DEAR ABIGAIL:

Can I ask some advice? When you are writing, say a first draft, do you find yourself wanting to edit before the words are even down on the page? I feel like I really struggle with a kind of ocd-perfectionism-control issue that causes a lot of unnecessary stress and waste of time, my mind writing and editing simultaneously so that I lose focus on that which I’m writing about.

The words, the act of writing, get in the way of the fictional world I’m writing about, so that I can’t put down the words without thinking about whether those words are “right” or not. And the paradox is I know that the words are closet to being right when you are not thinking about them but about the content… yet it is a habit of my mind that is not easily diverted… Any advice?

Your friend in Seattle.

DEAR FRIEND IN SEATTLE:

I totally get your edit-and-write simul-mode.  Isn’t that how you’d say it in your century?  That used to be me.  Consider conducting a little experiment.  Give yourself a week.  Promise yourself you’ll stick to it.  And stick to it.

The experiment is to practice not editing, but it’s hard to tell yourself not to edit.  It’s even embarrassing to some to leave a flaw anywhere on the page, but NO ONE IS READING THIS BUT YOU until you are ready to share, so give yourself permission to ignore all errata at least for the duration of the experiment.  Need help with this?  Read on.

For one whole week tell yourself, “I’m going to do Abigail’s little experiment.  It only lasts a week.  I can do anything for seven days, can’t I?”  And when it’s over, I don’t ever have to do it again.

Do this: Get a spiral notebook, college ruled, and label it, “UNEDITED CRAP.”  (Oh crap.  I said “crap.”) If you don’t have a spiral notebook, use any lined paper or use one of those contraptions with the thing you call a keyboard but which to me does not contain the beauty and grace of  the ebony and ivory of a pianoforte’s keyboard).  How you write doesn’t matter a whit.

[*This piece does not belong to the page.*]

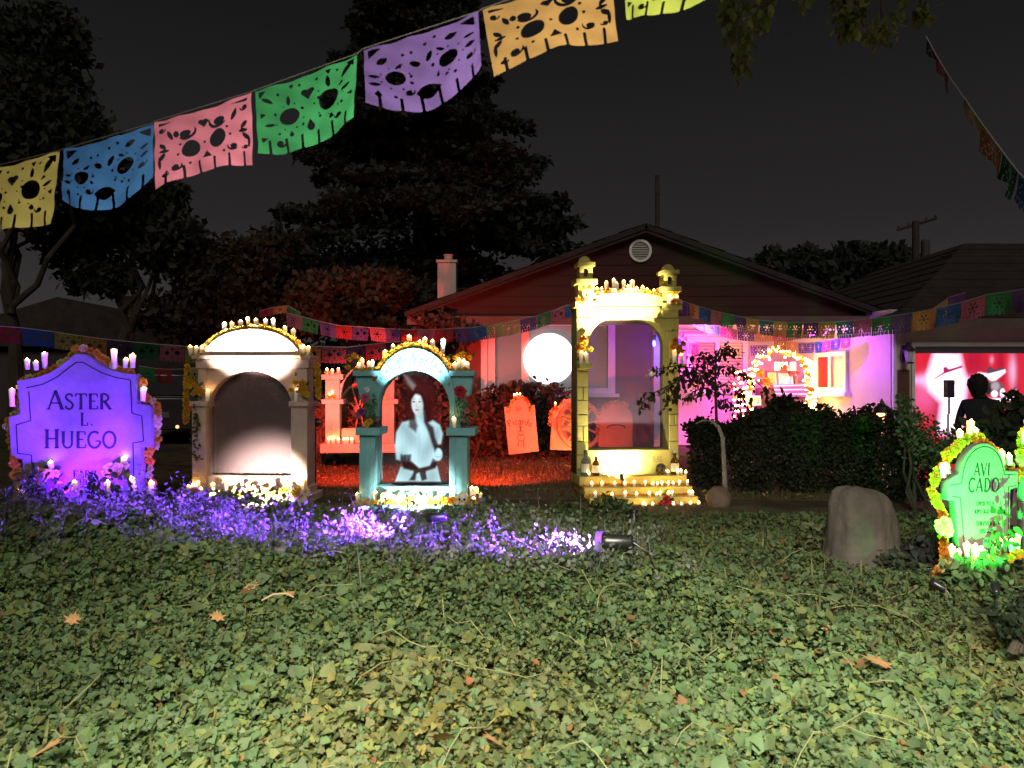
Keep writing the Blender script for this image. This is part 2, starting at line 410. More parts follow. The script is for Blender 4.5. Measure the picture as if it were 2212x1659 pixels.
# ------------------------------------------------------------------ foliage helpers
def blob_points(blobs, n, shell=.55, rng=RNG):
    """points through ellipsoid blobs [(c,r)], denser to the outside; returns pos, outward dir"""
    vol = np.array([r[0] * r[1] * r[2] for c, r in blobs]) ** .8; w = vol / vol.sum()
    k = rng.choice(len(blobs), n, p=w)
    d = rng.normal(size=(n, 3)); d /= np.linalg.norm(d, axis=1, keepdims=True)
    rad = shell + (1 - shell) * rng.random(n) ** .7
    rad *= 1 + rng.normal(0, .07, n)
    c = np.array([b[0] for b in blobs])[k]; r = np.array([b[1] for b in blobs])[k]
    return c + d * rad[:, None] * r, d

def crown(name, blobs, n, size, col, parent=None, tmpl=LEAF2, cvar=.35, shell=.5, floor=None, rng=RNG):
    p, d = blob_points(blobs, n, shell, rng)
    if floor is not None: k = p[:, 2] > floor; p, d = p[k], d[k]
    nr = d * .6 + rng.normal(size=d.shape) * .7
    me = leaves(name, p, rng.uniform(*size, len(p)), nr, tmpl, col, cvar, .12, rng=rng)
    return link(name, me, leafm, parent)

bark = pm('bark', (.04, .03, .024), var=.35, scale=14, rough=.95, bump=.9, bscale=25)
def limb(mb, a, b, r0, r1, wob=.08, n=7):
    a, b = Vector(a), Vector(b); L = (b - a).length; pts = []
    for i in range(n):
        t = i / (n - 1); o = Vector((rnd.uniform(-1, 1), rnd.uniform(-1, 1), rnd.uniform(-.5, .5))) * wob * L * math.sin(math.pi * t) * .5
        pts.append(a.lerp(b, t) + o)
    mb.tube(pts, [r0 + (r1 - r0) * i / (n - 1) for i in range(n)], 8); return pts
# ------------------------------------------------------------------ house
stucco = pm('stucco', (.5, .45, .42), var=.08, scale=5, rough=.9, bump=.5, bscale=70)
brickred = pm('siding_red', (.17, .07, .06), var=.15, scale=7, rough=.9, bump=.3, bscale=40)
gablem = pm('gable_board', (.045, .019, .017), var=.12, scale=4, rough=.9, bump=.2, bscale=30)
white = pm('white_trim', (.72, .7, .68), var=.06, scale=5, rough=.6, bump=.1)
shing = pm('shingle', (.035, .026, .023), var=.3, scale=12, rough=.95, bump=.6, bscale=40)
glassd = pm('dark_glass', (.03, .03, .035), var=.05, rough=.12, spec=.6)

house = thing('house', 'low stucco house with a red gable behind the altars', 'house', (0, 0, 0))
def hp(name, me, m, label=None, parent=None): return link(name, me, m, parent or house, label=label)
ZE = 2.2
# front wall of the left wing with the picture window opening (x -1.18..2.75)
Y0 = 13.0
wx0, wx1, wz0, wz1 = -.30, 1.63, 1.07, 2.12
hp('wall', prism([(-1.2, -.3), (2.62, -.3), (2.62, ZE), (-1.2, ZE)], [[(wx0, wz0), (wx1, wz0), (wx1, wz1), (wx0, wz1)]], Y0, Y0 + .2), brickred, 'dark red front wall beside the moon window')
hp('wall', box(-1.2, -1.0, Y0 + .2, 20, -.3, ZE), brickred)
hp('wall', box(2.42, 2.62, Y0 + .2, 15.2, -.3, ZE), stucco)
hp('wall', box(2.42, 5.9, 15.2, 15.4, -.3, ZE), stucco, 'pink lit back wall of the porch')
# big window
win = hp('window', prism([(wx0 - .1, wz0 - .09), (wx1 + .1, wz0 - .09), (wx1 + .1, wz1 + .075), (wx0 - .1, wz1 + .075)],
                         [[(wx0 + .02, wz0), (wx1 - .02, wz0), (wx1 - .02, wz1), (wx0 + .02, wz1)]], Y0 - .05, Y0 + .0), white, 'wide white framed window with a glowing moon in it')
panelit = pm('lit_pane', (.16, .18, .18), var=.08, scale=2, rough=.4, emit=(.5, .56, .56), es=.12)
for i, (a, b) in enumerate(((wx0 + .03, .16), (.29, 1.04), (1.1, 1.6))):
    hp('pane', box(a, b, Y0 + .06, Y0 + .075, wz0, wz1), panelit, parent=win)
hp('mullion', box(.16, .29, Y0 - .03, Y0 + .08, wz0, wz1), white, parent=win)
hp('mullion', box(1.04, 1.1, Y0 - .03, Y0 + .08, wz0, wz1), white, parent=win)
hp('sill', box(wx0 - .16, wx1 + .16, Y0 - .12, Y0 - .052, wz0 - .15, wz0 - .092), white, parent=win)
hp('corner_post', box(-.52, -.41, Y0 - .06, Y0 - .003, .2, 2.19), white)
# porch posts and beam, lit blue
hp('porch_post', box(2.36, 2.5, Y0 - .15, Y0 - .02, -.1, 2.2), white)
hp('soffit', box(-1.7, 6.0, 12.55, 15.2, 2.2, 2.24), white)
hp('fascia', box(-1.7, 6.05, 12.5, 12.55, 2.1, 2.24), pm('fascia', (.12, .08, .07), rough=.8), 'dark fascia board under the gable')
# gable
PX, PZ = 2.16, 3.62; EX = 3.78
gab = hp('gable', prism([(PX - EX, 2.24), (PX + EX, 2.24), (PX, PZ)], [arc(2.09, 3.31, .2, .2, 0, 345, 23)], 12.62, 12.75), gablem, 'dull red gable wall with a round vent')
for i in range(7):
    z = 2.4 + i * .17; w = EX * (1 - (z - 2.24) / (PZ - 2.24))
    if w < .4: continue
    if abs(z - 3.31) < .22:
        hp('board', box(PX - w, 1.87, 12.61, 12.622, z, z + .012), gablem, parent=gab); hp('board', box(2.31, PX + w, 12.61, 12.622, z, z + .012), gablem, parent=gab)
    else: hp('board', box(PX - w, PX + w, 12.61, 12.622, z, z + .012), gablem, parent=gab)
vent = hp('vent', prism(arc(2.09, 3.31, .185, .185, 0, 350, 35), [arc(2.09, 3.31, .145, .145, 0, 350, 35)], 12.57, 12.66), white, 'round white louvred vent near the gable peak')
for i in range(7):
    z = 3.31 - .115 + i * .038; w = math.sqrt(max(.0, .145 ** 2 - (z - 3.31) ** 2))
    hp('slat', box(2.09 - w, 2.09 + w, 12.6, 12.63, z - .009, z + .012), pm('slat', (.45, .42, .4), rough=.7), parent=vent)
hp('vent_back', box(1.9, 2.28, 12.67, 12.68, 3.1, 3.5), pm('vent_dark', (.02, .02, .02)), parent=vent)
# roof planes as courses of shingles
def roofplane(a, b, c, d, name='roof', label=None, n=9, parent=None):
    """a,b eave corners, d,c ridge corners: overlapping courses"""
    a, b, c, d = map(Vector, (a, b, c, d)); nr = (b - a).cross(d - a).normalized()
    if nr.z < 0: nr = -nr
    root = hp(name, None or MB().add([a, b, c, d, a - nr * .08, b - nr * .08, c - nr * .08, d - nr * .08],
              [(0, 1, 2, 3), (7, 6, 5, 4), (0, 4, 5, 1), (1, 5, 6, 2), (2, 6, 7, 3), (3, 7, 4, 0)]).mesh(), shing, label, parent)
    for i in range(n):
        t0, t1 = i / n, min(1, (i + 1.12) / n)
        p, q = a.lerp(d, t0) + nr * .022, b.lerp(c, t0) + nr * .022; r, s = b.lerp(c, t1) + nr * .004, a.lerp(d, t1) + nr * .004
        hp('shingle_course', MB().add([p, q, r, s, p - nr * .02, q - nr * .02], [(0, 1, 2, 3), (0, 4, 5, 1)]).mesh(), shing, parent=root)
    return root
RY0, RY1 = 12.42, 21
slope = (PZ - 2.24) / EX
def rz(x): return PZ + .1 - slope * abs(x - PX)
roofplane((PX - EX - .12, RY0, rz(PX - EX - .12)), (PX - EX - .12, RY1, rz(PX - EX - .12)), (PX, RY1, PZ + .1), (PX, RY0, PZ + .1), label='left slope of the gable roof')
roofplane((PX + EX, RY0, rz(PX + EX)), (PX + EX, RY1, rz(PX + EX)), (PX, RY1, PZ + .1), (PX, RY0, PZ + .1), label='right slope of the gable roof')
rk = pm('rake', (.04, .019, .018), rough=.8)
for s in (-1, 1):
    hp('rake_board', prism([(PX, PZ + .07), (PX + s * EX, rz(PX + EX) - .03), (PX + s * EX, rz(PX + EX) - .13), (PX, PZ - .04)], (), 12.45, 12.5), rk)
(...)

Then every day, for twenty to thirty minutes, you decide, set an egg timer (worth you buying one and putting it on your desk),  and write.

The rules are:

  • You cannot reread, you cannot stop, until the timer goes off. 
  • Go fast, fast, fast. The idea is to cover as many sheets of paper as you can.
  • GET OUT OF YOUR OWN WAY.  Remember this isn’t about you, what you write, if you’re good, or if you’re a piece of shit, it’s about you putting words on paper for seven days within a time limit. Period.  Without rereading or editing.
  • Do not stop.  Did I say this?  If you can’t think of anything to say, scribble or type “I can’t think of anything to say” over and over until you think of something to say.
  • DO NOT STOP AND READ WHAT YOU’VE WRITTEN.  THIS WILL INVALIDATE THAT ENTRY IN THE EXPERIMENT.  YOU MIGHT CONSIDER COMING BACK AND TRYING AGAIN IN A COUPLE HOURS ON THE SAME DAY.
  • If you find yourself resisting, resist the resistance. Just go do it and do it every day for seven days.
  • THINK AS LITTLE AS YOU CAN. THIS SHOULD BE VISCERAL. 
  • Let your stories come out and if you don’t know where to take the story next, then type, “where do I take this story next? Who is this character? What did he eat for breakfast”and then just go again.  It would be okay to have a short list of questions written in the inside cover of the notebook or on an index card by the computer you could glance at if you get stuck.  This kind of stuck is not about did you say it right, but what do I say next?  Caution:  I used the words “glance at the list.” That doesn’t mean read the list, consider the list in a leisurely fashion, think about the list.  The timer is ticking away.  When I say “glance,” I mean “glance and GO!”
  • DO NOT THINK about thinking.

At the end of the week, go back through your document and see what’s there.  Remember how you called it “UNEDITED CRAP?”

That’s the good part because you don’t expect much, do you?  So when you see that much of what you’ve written is pretty good, you’ll be pleasantly surprised.  And guess what?  Now you can edit.